Das muss sich ändern, sagte sich Paul, setzte sich hin und veröffentlichte 1972 einen Song, der hochpolitisch war und außerdem (für mich) musikalisch zum Besten gehört, was er mit den Wings je gemacht hat: „Give Ireland back to the Irish!“, in dem er sein Heimatland Großbritannien auffordert, Nordirland endlich in die Selbständigkeit zu entlassen- Falls sich Nordirland dann mit der Republik Irland vereinigen sollte, auch gut. In meiner privaten Hitliste wäre der Song auf alle Fälle mit drin.
Wäre. Denn als ich im Mai nach Irland und Nordirland fuhr, musste ich feststellen, dass gegen Ende des vergangenen Jahres bei Spotify zwar angekündigt wurde, endlich sei das komplette Werk der Beatles und der Nachfolgeprojekte im Angebot – nur eben dieses kleine Liedchen habe ich auch nach langem Suchen nicht finden können, zumindest nicht in der Fassung von den Wings.
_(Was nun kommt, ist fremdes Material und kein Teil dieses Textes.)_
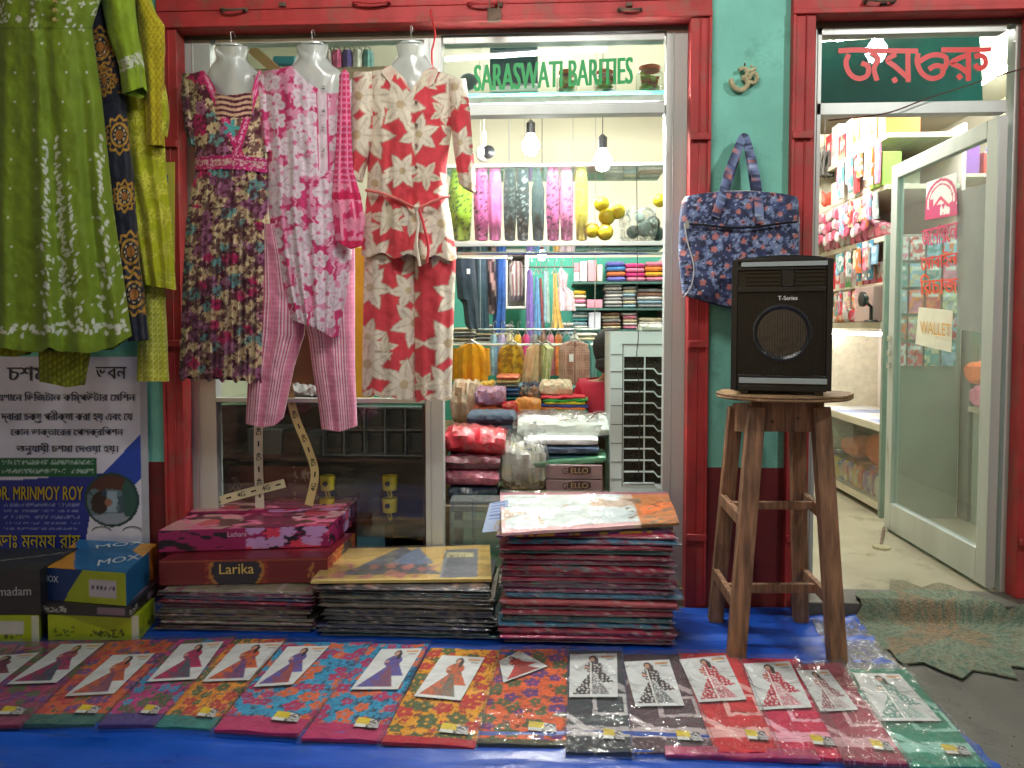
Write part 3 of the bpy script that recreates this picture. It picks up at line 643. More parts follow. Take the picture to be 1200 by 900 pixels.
obj('dupatta', garment([(82, 398, 409), (130, 396, 411), (200, 392, 414), (230, 389, 423), (260, 391, 428), (290, 394, 424)], -0.215, 0.015, p_dup, res=1.3, bot=rowfn([(0, 283), (0.5, 291), (1, 288)]),
    top=rowfn([(0, 88), (0.5, 80), (1, 86)]), folds=((0.006, 3, 0.5),), back=0.012), cloth, pk)
# ---- 3 red and cream lily print set
RD, IV = S(212, 66, 76), S(226, 216, 196)
def p_lily(px, py, u, v, s=0):
    C = paintbase(px, RD); m, c, r, vn = motifs(px + s, py, 46, 6, 0.57, 71, pointed=True, jit=0.6); e1 = motifs.edge
    m2, c2, r2, vn2 = motifs(px + 19 + s, py + 23, 42, 5, 0.44, 90, pointed=True, jit=0.8, prob=0.45)
    put(C, m2, S(216, 206, 182)); put(C, vn2 & m2, S(184, 168, 146)); put(C, m, IV); put(C, e1, S(186, 150, 130)); put(C, vn, S(200, 188, 168)); put(C, c, S(196, 176, 140)); return C
ls = thing('lily_print_set', 'red and cream lily print shirt and loose trousers on the rightmost bust', 'outfit', V(478, 472, -0.12))
g = garment([(82, 414, 548), (110, 420, 538), (150, 428, 530), (190, 431, 524), (226, 430, 522), (250, 427, 528), (300, 423, 535), (306, 423, 536)], -0.13, 0.09, p_lily,
            top=rowfn([(0, 92), (0.12, 84), (0.32, 80), (0.4, 88), (0.5, 108), (0.6, 90), (0.68, 82), (0.88, 88), (1, 98)]), bot=lambda u: 298 + 3 * np.sin(u * 22) + 5 * u, res=1.3,
            folds=((0.008, 4, 0.6), (0.006, 7, 2)), foldramp=0.15)
obj('shirt', g, cloth, ls)
for q in ([(452, 78), (446, 84), (462, 104), (484, 112), (474, 92), (458, 76)], [(508, 78), (514, 82), (508, 98), (486, 112), (488, 98), (498, 82)]):
    P = [V(x, y, -0.215) for x, y in q]; ca = np.array([p[:] for p in P]); cen = ca.mean(0)
    g = MB(); vs = list(ca) + [c + np.array([0, 0.006, 0]) for c in ca]; n = len(q); g.add(vs, [tuple(range(n)), tuple(range(2 * n - 1, n - 1, -1))] + [(i, i + n, (i + 1) % n + n, (i + 1) % n) for i in range(n)],
        np.array([IV if (k % 3) else RD for k in range(2 * n)])); obj('collar', g, cloth, ls, bevel=0.001)
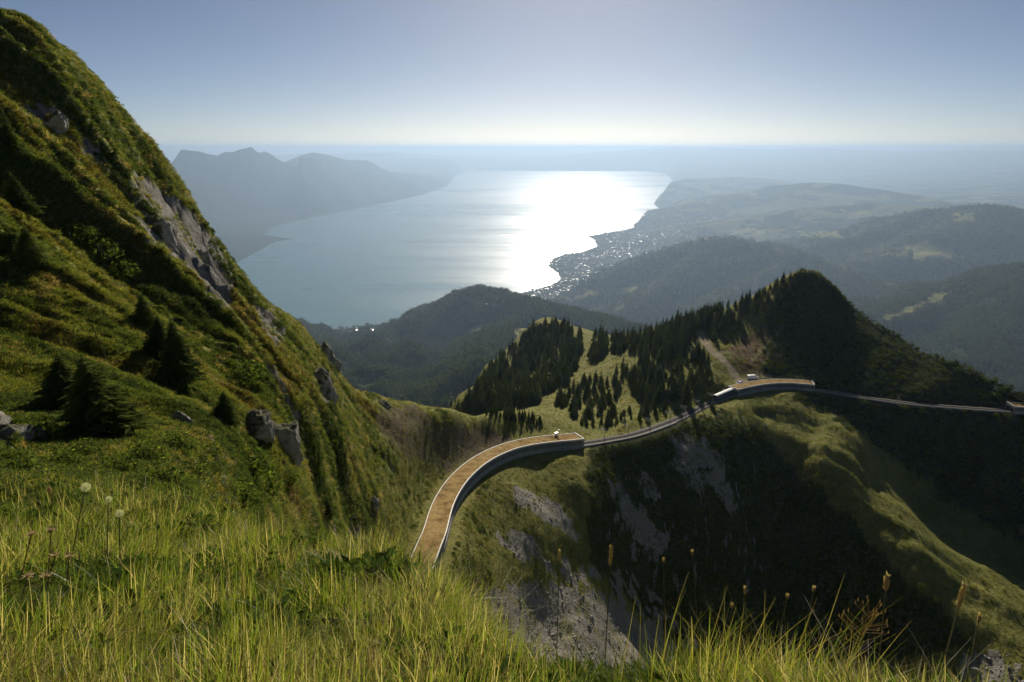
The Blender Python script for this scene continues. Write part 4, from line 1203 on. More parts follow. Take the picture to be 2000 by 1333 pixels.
vid = np.where(u_ < 0.24, 6, np.where(u_ < 0.37, 5, np.where(hue < -0.15, np.where(u_ < 0.6, 3, 0), np.where(hue < 0.15, np.where(u_ < 0.6, 0, np.where(u_ < 0.85, 1, 4)), np.where(u_ < 0.62, 2, np.where(u_ < 0.9, 1, 4))))))
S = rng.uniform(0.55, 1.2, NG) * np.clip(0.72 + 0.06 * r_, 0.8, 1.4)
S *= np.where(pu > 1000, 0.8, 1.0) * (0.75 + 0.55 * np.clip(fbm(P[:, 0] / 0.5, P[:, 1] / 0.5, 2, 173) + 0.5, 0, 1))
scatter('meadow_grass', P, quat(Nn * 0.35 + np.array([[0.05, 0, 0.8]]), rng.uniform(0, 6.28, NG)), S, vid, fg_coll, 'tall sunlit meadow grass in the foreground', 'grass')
# taller fine sedge along the right-hand rim of the knoll
sel = (gR < 2.3) & (gR > 1.45) & (PU > 1180) & (PU < 1800)
NG = 62
P, Nn, (i, k) = sample(sel * np.exp(-((PU - 1480) / 190) ** 2) * cellA, NG)
scatter('sedge', P, quat(np.tile([[0.12, 0.05, 1.0]], (NG, 1)) + rng.normal(0, 0.12, (NG, 3)), rng.uniform(0, 6.28, NG)), rng.uniform(0.5, 0.9, NG), np.where(rng.random(NG) < 0.6, 7, 4), fg_coll, 'thin tall sedge blades along the right rim of the foreground', 'grass')

# ================================================================== RAILWAY
def sweep(sA, sB, prof, step=2.0, closed=True, m=0, mb=None):
    """extrude a cross-section (offset to the outer side, height) along the line"""
    b = mb or MB()
    n = max(2, int(math.ceil((sB - sA) / step)) + 1)
    ring = []
    for q in range(n):
        p, d, rt = rail_frame(sA + (sB - sA) * q / (n - 1))
        ring.append([p + rt * o + Vector((0, 0, z)) for o, z in prof])
    k = len(prof)
    base = len(b.v)
    for rg in ring: b.v += [tuple(v) for v in rg]
    for q in range(n - 1):
        for j in range(k if closed else k - 1):
            j2 = (j + 1) % k
            b.f.append((base + q * k + j, base + (q + 1) * k + j, base + (q + 1) * k + j2, base + q * k + j2)); b.m.append(m)
    if closed:
        b.f.append(tuple(base + j for j in range(k))); b.m.append(m)
        b.f.append(tuple(base + (n - 1) * k + j for j in range(k))[::-1]); b.m.append(m)
    return b
track_o = empty('railway_track', rail(G1B + 20)); tag(track_o, kind='structure')
def tpart(b, name, mat, kind=None):
    o = b.build(name, mat, track_o); o.matrix_parent_inverse = Matrix.Translation(-track_o.location)
    if kind: o['kind'] = kind
    return o
bb = MB()
for a, e in ((G1B - 1, G2A + 1), (G2B - 1, G3A + 1)):
    sweep(a, e, [(-2.2, -0.6), (-1.7, 0.0), (1.7, 0.0), (2.2, -0.7)], 2.5, True, 0, bb)
tpart(bb, 'ballast', M['ballast'])
for off, hh in ((-0.45, 0.16), (0.45, 0.16), (0.0, 0.2)):
    rb = MB()
    for a, e in ((G1B - 1, G2A + 1), (G2B - 1, G3A + 1)):
        sweep(a, e, [(off - 0.05, 0.03), (off - 0.05, hh), (off + 0.05, hh), (off + 0.05, 0.03)], 2.5, True, 0, rb)
    tpart(rb, 'rail' if off else 'rack_rail', M['rail'])
sb = MB()
for a, e in ((G1B, G2A), (G2B, G3A)):
    for s in np.arange(a, e, 0.9):
        p, d, rt = rail_frame(s)
        sb.box((p.x, p.y, p.z + 0.03), (0.24, 1.9, 0.10), 0, math.atan2(d.y, d.x))
tpart(sb, 'sleepers', M['sleeper'], 'stuff')
kb = sweep(G1B + 0.3, G1B + 52, [(2.0, -1.1), (2.0, 0.18), (2.35, 0.18), (2.35, -1.1)], 2.5)
tpart(kb, 'kerb_wall', M['concrete'])

def gallery(sA, sB, label, near_portal=True, far_portal=True, bay=4.0):
    root = empty('avalanche_gallery', rail((sA + sB) / 2)); tag(root, label, 'gallery', 'galleries roofing the railway')
    inv = Matrix.Translation(-root.location)
    def part(b, name, mat, smooth=False, parent=root):
        o = b.build(name, mat, parent, smooth)
        if parent is root: o.matrix_parent_inverse = inv
        return o
    W, H = GW, GH
    part(sweep(sA, sB, [(-W, H - 0.45), (-W, H), (W, H - 0.25), (W, H - 0.6)], 2.0), 'roof_slab', M['concrete'])
    # uneven earth and dry turf on the roof
    b = MB(); n = int((sB - sA) / 0.9); cols = 9
    g = random.Random(int(sA) + 3)
    for q in range(n + 1):
        p, d, rt = rail_frame(sA + 0.3 + (sB - sA - 0.6) * q / n)
        for j in range(cols):
            o = -W + 0.05 + (2 * W - 0.09) * j / (cols - 1)
            b.v.append(tuple(p + rt * o + Vector((0, 0, H + 0.09 - 0.25 * (o + W) / (2 * W) + (0.0 if j in (0, cols - 1) else g.uniform(0, 0.10))))))
    for q in range(n):
        for j in range(cols - 1):
            b.f.append((q * cols + j, q * cols + j + 1, (q + 1) * cols + j + 1, (q + 1) * cols + j)); b.m.append(0)
    part(b, 'earth_cover', M['roof'], True)
    part(sweep(sA - 0.1, sB + 0.1, [(W - 0.05, H - 0.62), (W - 0.05, H + 0.08), (W + 0.18, H + 0.08), (W + 0.18, H - 0.38)], 2.0), 'edge_beam', M['concrete_white'])['label'] = 'pale concrete edge beam on the valley side'
    part(sweep(sA - 0.1, sB + 0.1, [(-W - 0.12, H - 0.4), (-W - 0.12, H + 0.20), (-W + 0.06, H + 0.20), (-W + 0.06, H - 0.4)], 2.0), 'edge_beam', M['concrete_white'])['label'] = 'pale concrete edge beam on the hill side'
    part(sweep(sA, sB, [(-W, -0.8), (-W, H - 0.48), (-W + 0.35, H - 0.48), (-W + 0.35, -0.8)], 2.0), 'rear_wall', M['concrete'])
    part(sweep(sA, sB, [(W - 0.42, -1.6), (W - 0.42, 0.75), (W + 0.12, 0.75), (W + 0.12, -1.6)], 2.0), 'plinth_wall', M['concrete'])
    nb = max(1, int(round((sB - sA) / bay)))
    for q in range(nb):
        a = sA + (sB - sA) * q / nb; e = sA + (sB - sA) * (q + 1) / nb
        part(sweep(a + 0.24, e - 0.24, [(W - 0.30, 0.76), (W - 0.30, H - 0.64), (W - 0.12, H - 0.64), (W - 0.12, 0.76)], 2.0), 'wall_panel', M['wall_dark'])
        part(sweep(a - 0.20, a + 0.20, [(W - 0.38, 0.76), (W - 0.38, H - 0.63), (W - 0.06, H - 0.63), (W - 0.06, 0.76)], 0.4), 'pillar', M['wall_dark'])
    for s0, on in ((sA, near_portal), (sB, far_portal)):
        if not on: continue
        sg_ = 0.35 if s0 == sB else -0.35
        a, e = min(s0, s0 + sg_), max(s0, s0 + sg_)
        part(sweep(a, e, [(-W - 0.12, H - 0.75), (-W - 0.12, H + 0.32), (W + 0.22, H + 0.12), (W + 0.22, H - 0.95)], 0.5), 'portal_beam', M['concrete_white'])
        for o in (-W, W - 0.3):
            part(sweep(a + 0.02, e - 0.02, [(o, -0.8), (o, H - 0.98), (o + 0.45, H - 0.98), (o + 0.45, -0.8)], 0.5), 'portal_jamb', M['concrete'])
    return root
gallery(G1A, G1B, 'long curved gallery with brown earth roof sweeping up from the foreground grass', False, True)
gallery(G2A, G2B, 'shorter brown roofed gallery at the foot of the dark hill', True, True)
gallery(G3A, G3B, 'small gallery mouth at the right edge below the dark hill', True, False)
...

Das ist vielleicht verständlich. 1997 wurde Paulchen von Elisabeth II. in den Adelsstand erhoben und darf sich Sir Paul nennen. Und seine Königin wäre wohl not amused, wenn einer ihrer Knight Bachelors sie anbrüllen würde, sie möge doch bitteschön einen Teil ihres hübschen kleinen Königreiches abgeben. Ist eh nur noch ein letzter Rest dessen, was mal das British Empire war.
Vielleicht ist Sir Paul der rüpelhafte Sturm und Drang seiner Jugend heute peinlich – also tut er so, als habe er das Lied nie geschrieben. Interessante Frage; Kann man ein Kunstwerk, und sei es auch nur ein Popsong, zurücknehmen? Ich kenne Schriftsteller, die haben in ihrem Testament verfügt, dass alles, was sich in ihren Schubladen an Unveröffentlichtem findet, zu verbrennen sei –es wird schon seinen Grund haben, warum sie es nicht veröffentlicht haben.
Aber Sachen, die erschienen sind? Ich habe von Schriftstellern gehört, die einen Bestseller gelandet haben und anschließend sehr pikiert reagierten, als der Verlag in dem Zug auch gleich noch ein paar frühere Bücher wieder aufgelegt hat. Auch ein Verlag muss Geld verdienen sonst geht er pleite (auch hier weiß ich, wovon ich re). Kann man ein einmal erschienenes Buch ungelesen machen? Ein veröffentlichtes Lied ungehört? Ein einmal ausgestelltes Bild ungemalt, ungesehen? Der Grafiker Aubrey Beardsley hat das versucht, als er sich gegen Ende seines kurzen Lebens radikaler Christ wurde – da wollte er, dass die frivolen Grafiken seiner Jugend vernichtet werden. Genützt hat das freilich wenig, zum Glück.
Andererseits, wenn es eine solche Möglichkeit gäbe, Kunstwerke wieder ungeschaffen zu machen, ich wüsste schon ein paar Künstler, insbesondere Musiker, die ich darum anflehen würde.
Keine Namen hier. Ich bin ja nicht Facebook, wo man über jeden, den man nicht mag, hemmungslos herziehen kann. Außerdem muss ich meine Frankreich-Liste noch ein wenig aufpolieren.
PS1: Wie man mit Ehrungen der Queen souverän umgehen kann, hat die von mir ebenfalls heiß verehrte Kate Bush gezeigt. Als sie 2012 zum Commander in the most excellent Order of the British Empire ernannt wurde, mit dazugehörigem Orden natürlich, kommentierte sie dies mit den Worten: „Toll. Jetzt kann ich etwas an den Weihnachtsbaum hängen, was nicht jeder hat!“
PS2: Falls das jemand von Spotify liest: Könnt ihr die Poppies mit aufnehmen? Die werden auf Frankreichreisen immer gewünscht. Wahrscheinlich kennt die in Schweden, wo Spotify sitzt, kein Mensch, aber in der DDR, aus der fast alle meiner Reisegäste stammen, da waren sie sehr populär. Ist ja nur ein Wunsch.